Israeli police were certainly prepared for potential “friction” between Muslims and Jews on this day - a day on which Jews would refrain from driving while Muslims would be running all over the city celebrating and visiting family. In years past, ultra-religious Jews have hurled rocks at any cars on the road, even ambulances, buses, and police cars. In 2008, riots broke out in Acre after a Palestinian citizen of Israel drove his car while blaring music in a religious Jewish neighbourhood. With that in mind, days ahead of the coinciding holidays, police spokeswoman Luba Samari issued a statement.

"Police reinforcements will be deployed in all areas where Jews and Arabs live alongside each other, to prevent friction and allow the two communities to observe their holidays without problems,” Samari said. 

“Regional police commanders will be in touch with political and religious leaders of the two communities to encourage mutual tolerance and respect.”

“The police will act with an iron fist against anyone who might engage in provocation, incitement to violence or disturbing public order,” she added.

But when I finally arrived, instead of the standoff everyone was expecting, I found Jerusalem to be the calmest I’d ever seen it. Minus your odd group of Palestinian boys taking to the empty streets to ride bicycles, a flock or two of foreign tourists, and an occasional cute old Jewish couple, the West Jerusalem neighbourhoods on the way to the Old City were empty and quite serene.

The Old City itself, though typically bustling, had a similar air of calm. Just inside Damascus gate, the few venders who stayed open smoked cigarettes and leaned against their stands while a group of Israeli police officers sat, bored, as Palestinian men and women walked past in their best outfits which they had purchased specifically for the Eid.

Meanwhile, the East Jerusalem bus station was running normally, if at a reduced capacity, and I wondered if the drivers had experienced any of the stone-throwing incidents they had in the past.

“No,” a bus driver told me. “It’s been calm today. They closed off all the Jewish areas to traffic so there won’t be any issues.”

If not in the Old City or in the heart of East Jerusalem, I thought to myself, there must be some tensions in Silwan.

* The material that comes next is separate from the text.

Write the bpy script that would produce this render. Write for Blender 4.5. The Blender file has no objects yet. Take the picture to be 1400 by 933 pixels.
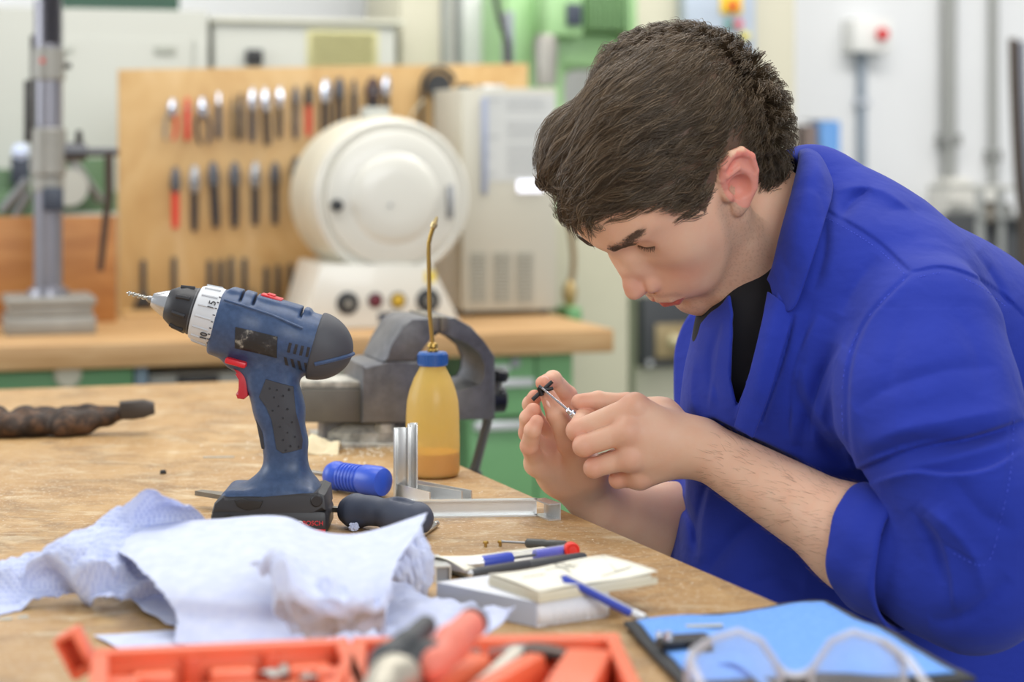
import bpy, bmesh, math, random
import numpy as np
from mathutils import Vector, Matrix, noise
PI = math.pi
random.seed(7); RNG = np.random.default_rng(7)
SC = bpy.context.scene
COL = SC.collection
# ------------------------------------------------------------------ camera
F = 2785.0            # focal length in pixels of the 1400 px wide frame
BENCH = 0.90          # bench height
CAMZ = BENCH + 0.364  # eye height
cam = bpy.data.cameras.new('camera')
cam.sensor_width = 36.0
cam.lens = 36.0 * F / 1400.0
cam.shift_y = -266.5 / 1400.0
cam.clip_start = 0.05
cam.dof.use_dof = True
cam.dof.focus_distance = 1.97
cam.dof.aperture_fstop = 3.9
camo = bpy.data.objects.new('camera', cam)
camo.location = (0, 0, CAMZ); camo.rotation_euler = (PI/2, 0, 0)
COL.objects.link(camo); SC.camera = camo
# ------------------------------------------------------------------ light
w = bpy.data.worlds.new('workshop_daylight'); SC.world = w; w.use_nodes = True
bgn = w.node_tree.nodes['Background']
bgn.inputs[0].default_value = (0.93, 0.97, 1.0, 1); bgn.inputs[1].default_value = 0.64
def area(name, loc, target, sx, sy, power, color=(1, 1, 1)):
    l = bpy.data.lights.new(name, 'AREA'); l.shape = 'RECTANGLE'; l.size = sx; l.size_y = sy
    l.energy = power; l.color = color
    o = bpy.data.objects.new(name, l); o.location = loc
    o.rotation_euler = (Vector(target) - Vector(loc)).to_track_quat('-Z', 'Y').to_euler()
    COL.objects.link(o); return o
area('area_over_bench', (-0.1, 2.2, 3.1), (-0.1, 2.2, 0), 2.4, 0.8, 42, (1.0, 0.97, 0.92))  # unseen area lamp overhead, assumed for the light from above
area('area_over_back', (0.2, 4.1, 3.2), (0.2, 4.3, 0), 3.4, 0.6, 66, (1.0, 0.96, 0.90))  # unseen overhead lamp, assumed above the rear bench
area('fill_over_wall', (2.0, 4.2, 3.2), (1.9, 5.6, 0.8), 2.6, 0.5, 46, (1.0, 0.98, 0.95))  # fill lamp added to brighten the right wall
area('area_left', (-3.6, 2.6, 2.2), (0.2, 2.2, 1.0), 2.6, 1.8, 75, (0.93, 0.97, 1.0))  # unseen area lamp from the left, no window built
area('fill_behind', (1.8, -2.2, 2.6), (0.3, 2.2, 1.0), 2.6, 1.6, 120, (0.95, 0.98, 1.0))  # fill lamp added behind the camera for front faces, no window there
SC.view_settings.view_transform = 'Standard'; SC.view_settings.look = 'None'
SC.view_settings.gamma = 1.0; SC.view_settings.use_curve_mapping = False
SC.view_settings.exposure = -0.27
# ------------------------------------------------------------------ helpers
def P(px, py, Y):                       # point seen at a pixel of the photograph, at real distance Y
    return Vector(((px - 700.0) / F * Y, Y, CAMZ - (py - 200.0) / F * Y))
def B(px, py, z=BENCH):                 # point on a horizontal plane
    Y = F * (CAMZ - z) / (py - 200.0)
    return Vector(((px - 700.0) / F * Y, Y, z))
def lin(h):
    h = h.lstrip('#'); c = [int(h[i:i+2], 16) / 255 for i in (0, 2, 4)]
    return tuple((x / 12.92 if x <= 0.04045 else ((x + 0.055) / 1.055) ** 2.4) for x in c) + (1.0,)
_mc = {}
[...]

The neighbourhood - which for the past several years has had to deal with periodic takeovers of its Palestinian residences by Israeli settlers, thanks in large part to the right-wing Ir David Foundation - had just days before witnessed yet another such traumatic event. Settlers came to Silwan overnight on 30 September under armed guard by Israeli forces and occupied over 20 empty apartments, even forcibly evicting one Palestinian family. I headed to the neighbourhood to take a look.

But all I found were a few children wearing fancy clothes and waiting for their parents to come take them to their relatives’ houses, in addition to a couple groups of merry visitors headed for an Eid celebration. When I asked two of them if there had been any issues with the settlers today, they responded with a definitive “no.”

“We can respect people’s religious practices on our land,” one of them told me, in a hurry to sit down with his family for the Eid.

I headed back up the hill toward the Old City as the sun was coming down. There was nothing to see, I concluded. Nothing but a Jerusalem devoid of its trademark - swarms of all sorts of people. With public transportation to Bethlehem still halted, I began my hike back to the checkpoint.

Across the board, my visit to Jerusalem on the Clash of the Holy Days was a pleasant surprise. Indeed, with no “Jewish-Arab” tensions to report on, Israeli media focused on bike accidents. Perhaps we shouldn’t have expected anything so dramatic (although it was admittedly hard not to after a summer of kidnappings, murders, and military assaults). Instead, the residents of the holy city of Jerusalem, on separate holy days that happened to coincide, seemed to be busying themselves with what most of us spend our time doing on holidays - gathering with family, enjoying time off work, and trying to forget our troubles. Now what should be so shocking about that?